▼
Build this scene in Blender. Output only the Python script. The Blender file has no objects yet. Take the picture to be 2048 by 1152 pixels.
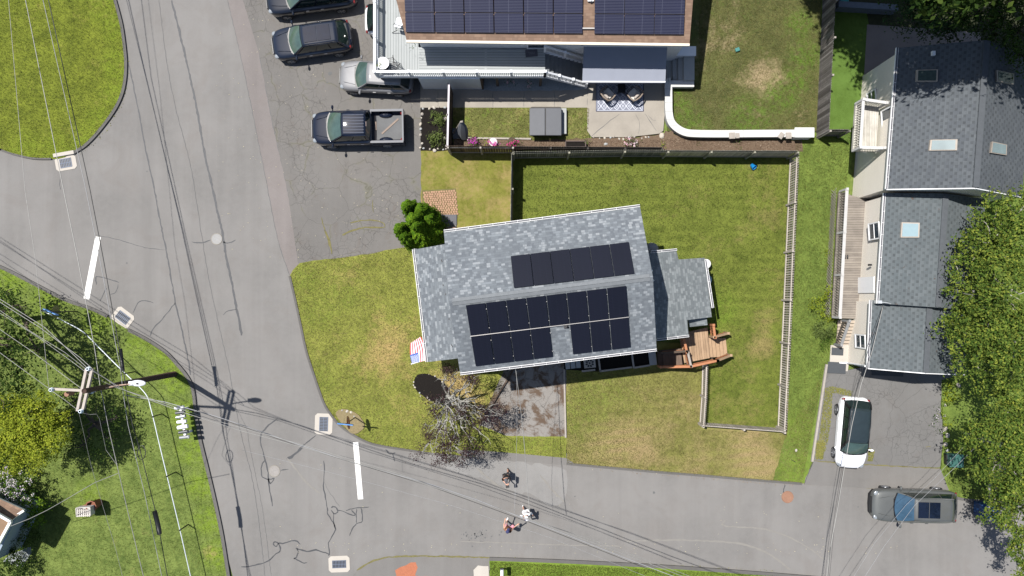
import bpy, bmesh, math, random
import numpy as np
from mathutils import Vector, Matrix, Quaternion
R = math.radians
rnd = random.Random(7)
scene = bpy.context.scene
col = scene.collection
# ---------------------------------------------------------------- camera
CH, S, NX, NY = 45.0, 34.0, 1050.0, 600.0     # camera height, photo pixels per metre on the ground, point under the camera
cam = bpy.data.cameras.new('camera'); co = bpy.data.objects.new('camera', cam); col.objects.link(co)
co.location = (0, 0, CH); co.rotation_euler = (0, 0, 0)
WID = 2048 / S
cam.sensor_width = 36; cam.lens = 36 * CH / WID
cam.shift_x = ((1024 - NX) / S) / WID; cam.shift_y = (-(576 - NY) / S) / WID
cam.clip_end = 500
scene.camera = co
# ---------------------------------------------------------------- light
travel = Vector((.36, -.235, -1)).normalized()
w = bpy.data.worlds.new("World"); scene.world = w; w.use_nodes = True
bg = w.node_tree.nodes['Background']; sky = w.node_tree.nodes.new('ShaderNodeTexSky')
sky.sky_type = 'NISHITA'; sky.sun_disc = False
sky.sun_elevation = R(66.7); sky.sun_rotation = R(-56.9) % (2 * math.pi)
w.node_tree.links.new(sky.outputs[0], bg.inputs[0]); bg.inputs[1].default_value = .075
sl = bpy.data.lights.new('sun', 'SUN'); so = bpy.data.objects.new('sun', sl); col.objects.link(so)
sl.energy = 5.0; sl.angle = R(.53); sl.color = (1, .965, .91)
so.rotation_euler = travel.to_track_quat('-Z', 'Y').to_euler(); so.location = (-20, 12, 60)
vs = scene.view_settings; vs.view_transform = 'Standard'; vs.look = 'None'; vs.exposure = .62; vs.gamma = 1
scene.cycles.max_bounces = 6; scene.cycles.transparent_max_bounces = 8

def W(px, py, h=0.0):
    f = (1 - h / CH) / S
    return Vector(((px - NX) * f, -(py - NY) * f, h))
def WL(pts, h=0.0): return [W(p[0], p[1], p[2] if len(p) > 2 else h) for p in pts]
def on_plane(px, py, o, n):
    c = Vector((0, 0, CH)); d = W(px, py, 0) - c
    return c + d * ((o - c).dot(n) / d.dot(n))

# ---------------------------------------------------------------- object helpers
def tag(o, label=None, cat=None, group=None, kind=None):
    if label: o['label'] = label
    if cat: o['category'] = cat
    if group: o['group'] = group
    if kind: o['kind'] = kind
    return o
def thing(name, label, cat, loc=(0, 0, 0), rz=0, group=None):
    o = bpy.data.objects.new(name, None); o.empty_display_size = .3; col.objects.link(o)
    o.location = loc; o.rotation_euler = (0, 0, rz)
    return tag(o, label, cat, group)
def copy_tree(o, parent=None):
    c = o.copy(); col.objects.link(c)
    if parent: c.parent = parent
    for ch in list(o.children): copy_tree(ch, c)
    return c
class MB:
    def __init__(s): s.v = []; s.f = []; s.m = []; s.uv = {}
    def add(s, vs, fs, m=0):
        b = len(s.v); s.v += [tuple(v) for v in vs]
        for f in fs: s.f.append([b + i for i in f]); s.m.append(m)
        return s
    def face(s, pts, m=0, uv=None):
        if uv: s.uv[len(s.f)] = uv
        return s.add(pts, [list(range(len(pts)))], m)
    def hexa(s, p, m=0):      # 8 points: bottom 4, top 4, counterclockwise
        return s.add(p, [[3,2,1,0],[4,5,6,7],[0,1,5,4],[1,2,6,5],[2,3,7,6],[3,0,4,7]], m)
    def box(s, c, d, rz=0, m=0, rx=0, ry=0):
        q = Matrix.Rotation(rz, 3, 'Z') @ Matrix.Rotation(ry, 3, 'Y') @ Matrix.Rotation(rx, 3, 'X'); c = Vector(c)
        x, y, z = d[0] / 2, d[1] / 2, d[2] / 2
        return s.hexa([c + q @ Vector(t) for t in ((-x,-y,-z),(x,-y,-z),(x,y,-z),(-x,y,-z),(-x,-y,z),(x,-y,z),(x,y,z),(-x,y,z))], m)
    def beam(s, p, q, wd, ht, m=0):
        p, q = Vector(p), Vector(q); d = (q - p).normalized()
        a = d.cross(Vector((0, 0, 1)))
        if a.length < 1e-4: a = Vector((1, 0, 0))
        a = a.normalized() * wd / 2; b = a.cross(d).normalized() * ht / 2
        return s.hexa([p - a - b, q - a - b, q + a - b, p + a - b, p - a + b, q - a + b, q + a + b, p + a + b], m)
    def prism(s, poly, z0, z1, m=0, ms=None):
        n = len(poly); poly = [Vector((p[0], p[1], 0)) for p in poly]
        if sum(poly[i].x * poly[(i+1) % n].y - poly[(i+1) % n].x * poly[i].y for i in range(n)) < 0: poly.reverse()
        b = len(s.v); s.v += [(p.x, p.y, z0) for p in poly] + [(p.x, p.y, z1) for p in poly]
        s.f.append([b + n + i for i in range(n)]); s.m.append(m)
        s.f.append([b + i for i in reversed(range(n))]); s.m.append(m)
        for i in range(n):
            j = (i + 1) % n; s.f.append([b + i, b + j, b + n + j, b + n + i]); s.m.append(m if ms is None else ms)
        return s
    def tube(s, path, r, n=6, m=0, cap=True):
        path = [Vector(p) for p in path]; K = len(path); rr = r if isinstance(r, (list, tuple)) else [r] * K
        b = len(s.v); up = Vector((0, 0, 1)); prev = None
        for i, p in enumerate(path):
            d = (path[min(i + 1, K - 1)] - path[max(i - 1, 0)]).normalized()
            a = d.cross(up)
            if a.length < .05: a = d.cross(Vector((0, 1, 0)))
            a.normalize()
            if prev and a.dot(prev) < 0: a = -a
            prev = a; c = a.cross(d).normalized()
            for k in range(n):
                t = 2 * math.pi * k / n; s.v.append(tuple(p + a * (math.cos(t) * rr[i]) + c * (math.sin(t) * rr[i])))
        for i in range(K - 1):
            for k in range(n):
                k2 = (k + 1) % n; s.f.append([b + i*n + k, b + i*n + k2, b + (i+1)*n + k2, b + (i+1)*n + k]); s.m.append(m)
        if cap:
            s.f.append([b + k for k in range(n)]); s.m.append(m)
            s.f.append([b + (K-1)*n + k for k in reversed(range(n))]); s.m.append(m)
        return s
    def cyl(s, p, q, r, n=14, m=0, r2=None): return s.tube([p, q], [r, r if r2 is None else r2], n, m)
    def ball(s, c, r, m=0, nu=12, nv=8, zmin=-1):
        c = Vector(c); r = Vector(r) if not isinstance(r, (int, float)) else Vector((r, r, r)); b = len(s.v)
        for j in range(nv + 1):
            ph = -math.pi / 2 + math.pi * j / nv
            for i in range(nu):
                th = 2 * math.pi * i / nu
                s.v.append((c.x + r.x * math.cos(ph) * math.cos(th), c.y + r.y * math.cos(ph) * math.sin(th), c.z + r.z * max(zmin, math.sin(ph))))
        for j in range(nv):
            for i in range(nu):
                i2 = (i + 1) % nu; s.f.append([b + j*nu + i, b + j*nu + i2, b + (j+1)*nu + i2, b + (j+1)*nu + i]); s.m.append(m)
        return s
    def slab(s, pts, th, uax=None, m=0, mside=None):   # roof plane: pts (3D) counterclockwise from above, uax = direction of the rows
        pts = [Vector(p) for p in pts]; n = (pts[1] - pts[0]).cross(pts[2] - pts[0]).normalized()
        if n.z < 0: pts.reverse(); n = -n
        u = (Vector(uax) if uax else pts[1] - pts[0]); u = (u - n * u.dot(n)).normalized(); v = n.cross(u)
        k = len(pts); o = pts[0]; ms = m if mside is None else mside
        s.face(pts, m, [((p).dot(u), (p).dot(v)) for p in pts])
        lo = [p - Vector((0, 0, th)) for p in pts]; s.face(list(reversed(lo)), ms)
        for i in range(k):
            j = (i + 1) % k; s.face([lo[i], lo[j], pts[j], pts[i]], ms)
        return s
    def build(s, name, mats, parent=None, smooth=False, local=False, bevel=0, subsurf=0):
        me = bpy.data.meshes.new(name)
        vs = s.v
        if parent is not None and not local:
            root = parent; off = Vector((0, 0, 0))
            while root: off += Vector(root.location); root = root.parent
            vs = [(v[0] - off.x, v[1] - off.y, v[2] - off.z) for v in vs]
        me.from_pydata(vs, [], s.f)
        for mt in (mats if isinstance(mats, (list, tuple)) else [mats]): me.materials.append(mt)
        me.polygons.foreach_set('material_index', s.m)
        if s.uv:
            ul = me.uv_layers.new(name='UVMap')
            for fi, uv in s.uv.items():
                p = me.polygons[fi]
                for k, li in enumerate(p.loop_indices): ul.data[li].uv = uv[k]
        if smooth: me.polygons.foreach_set('use_smooth', [True] * len(s.f))
        me.update()
        o = bpy.data.objects.new(name, me); col.objects.link(o)
        if parent is not None: o.parent = parent
        if bevel:
            b = o.modifiers.new('bevel', 'BEVEL'); b.width = bevel; b.segments = 2; b.limit_method = 'ANGLE'
        if subsurf:
            b = o.modifiers.new('sub', 'SUBSURF'); b.levels = subsurf; b.render_levels = subsurf
        return o
def struct(name, mb, m, **k): return tag(mb.build(name, m, **k), kind='structure')

def smoothline(pts, k=6, closed=False):
    out = []; n = len(pts); pts = [Vector(p) for p in pts]
    rng = range(n if closed else n - 1)
    for i in rng:
        p0 = pts[(i-1) % n] if (closed or i > 0) else pts[i]; p1 = pts[i]; p2 = pts[(i+1) % n]
        p3 = pts[(i+2) % n] if (closed or i + 2 < n) else p2
        for j in range(k):
            t = j / k
            out.append(.5 * ((2*p1) + (-p0 + p2)*t + (2*p0 - 5*p1 + 4*p2 - p3)*t*t + (-p0 + 3*p1 - 3*p2 + p3)*t*t*t))
    if not closed: out.append(pts[-1])
    return out
def rough(poly, amp=.05, step=.35, seed=1):   # closed world polygon with ragged edge
    r = random.Random(seed); out = []; n = len(poly)
    for i in range(n):
        a, b = Vector(poly[i]), Vector(poly[(i+1) % n]); L = (b - a).length; k = max(1, int(L / step)) if L < 40 else 1
        nn = Vector((-(b - a).y, (b - a).x, 0)).normalized() if L > 0 else Vector()
        for j in range(k): out.append(a.lerp(b, j / k) + nn * r.uniform(-amp, amp) * (1 if j else .3))
    return out
def ribbon(path, wd):
    path = [Vector(p) for p in path]; K = len(path); L = []; Rr = []
    for i, p in enumerate(path):
        d = path[min(i+1, K-1)] - path[max(i-1, 0)]; a = Vector((-d.y, d.x, 0)).normalized()
        q = (wd[i] if isinstance(wd, (list, tuple)) else wd) / 2
        L.append(p + a * q); Rr.append(p - a * q)
    return L, Rr
def strip(mb, path, wd, z0, z1=None, m=0):    # flat ribbon at z0, or a kerb between z0 and z1
    L, Q = ribbon(path, wd); K = len(L)
    def at(p, z): return (p.x, p.y, z)
    if z1 is None:
        b = len(mb.v)
        for i in range(K): mb.v += [at(Q[i], z0), at(L[i], z0)]
        for i in range(K - 1): mb.f.append([b+2*i, b+2*i+2, b+2*i+3, b+2*i+1]); mb.m.append(m)
    else:
        b = len(mb.v)
        for i in range(K): mb.v += [at(Q[i], z0), at(L[i], z0), at(L[i], z1), at(Q[i], z1)]
        for i in range(K - 1):
            a, c = b + 4*i, b + 4*i + 4
            for e in ((0,3,3,0),): pass
            mb.f += [[a+3, c+3, c+2, a+2], [a+2, c+2, c+1, a+1], [a, c, c+3, a+3]]; mb.m += [m]*3
        mb.f += [[b, b+3, b+2, b+1], [b+4*K-4, b+4*K-3, b+4*K-2, b+4*K-1]]; mb.m += [m]*2
    return mb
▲
**SHORT TASK:** Omit the pictures, then repeat exactly each line from the beginning of the listing through the line with "scene.cycles.max_bounces = 6;".

**FINISHED EXERCISE:**
Build this scene in Blender. Output only the Python script. The Blender file has no objects yet. Take the picture to be 2048 by 1152 pixels.
import bpy, bmesh, math, random
import numpy as np
from mathutils import Vector, Matrix, Quaternion
R = math.radians
rnd = random.Random(7)
scene = bpy.context.scene
col = scene.collection
# ---------------------------------------------------------------- camera
CH, S, NX, NY = 45.0, 34.0, 1050.0, 600.0     # camera height, photo pixels per metre on the ground, point under the camera
cam = bpy.data.cameras.new('camera'); co = bpy.data.objects.new('camera', cam); col.objects.link(co)
co.location = (0, 0, CH); co.rotation_euler = (0, 0, 0)
WID = 2048 / S
cam.sensor_width = 36; cam.lens = 36 * CH / WID
cam.shift_x = ((1024 - NX) / S) / WID; cam.shift_y = (-(576 - NY) / S) / WID
cam.clip_end = 500
scene.camera = co
# ---------------------------------------------------------------- light
travel = Vector((.36, -.235, -1)).normalized()
w = bpy.data.worlds.new("World"); scene.world = w; w.use_nodes = True
bg = w.node_tree.nodes['Background']; sky = w.node_tree.nodes.new('ShaderNodeTexSky')
sky.sky_type = 'NISHITA'; sky.sun_disc = False
sky.sun_elevation = R(66.7); sky.sun_rotation = R(-56.9) % (2 * math.pi)
w.node_tree.links.new(sky.outputs[0], bg.inputs[0]); bg.inputs[1].default_value = .075
sl = bpy.data.lights.new('sun', 'SUN'); so = bpy.data.objects.new('sun', sl); col.objects.link(so)
sl.energy = 5.0; sl.angle = R(.53); sl.color = (1, .965, .91)
so.rotation_euler = travel.to_track_quat('-Z', 'Y').to_euler(); so.location = (-20, 12, 60)
vs = scene.view_settings; vs.view_transform = 'Standard'; vs.look = 'None'; vs.exposure = .62; vs.gamma = 1
scene.cycles.max_bounces = 6; scene.cycles.transparent_max_bounces = 8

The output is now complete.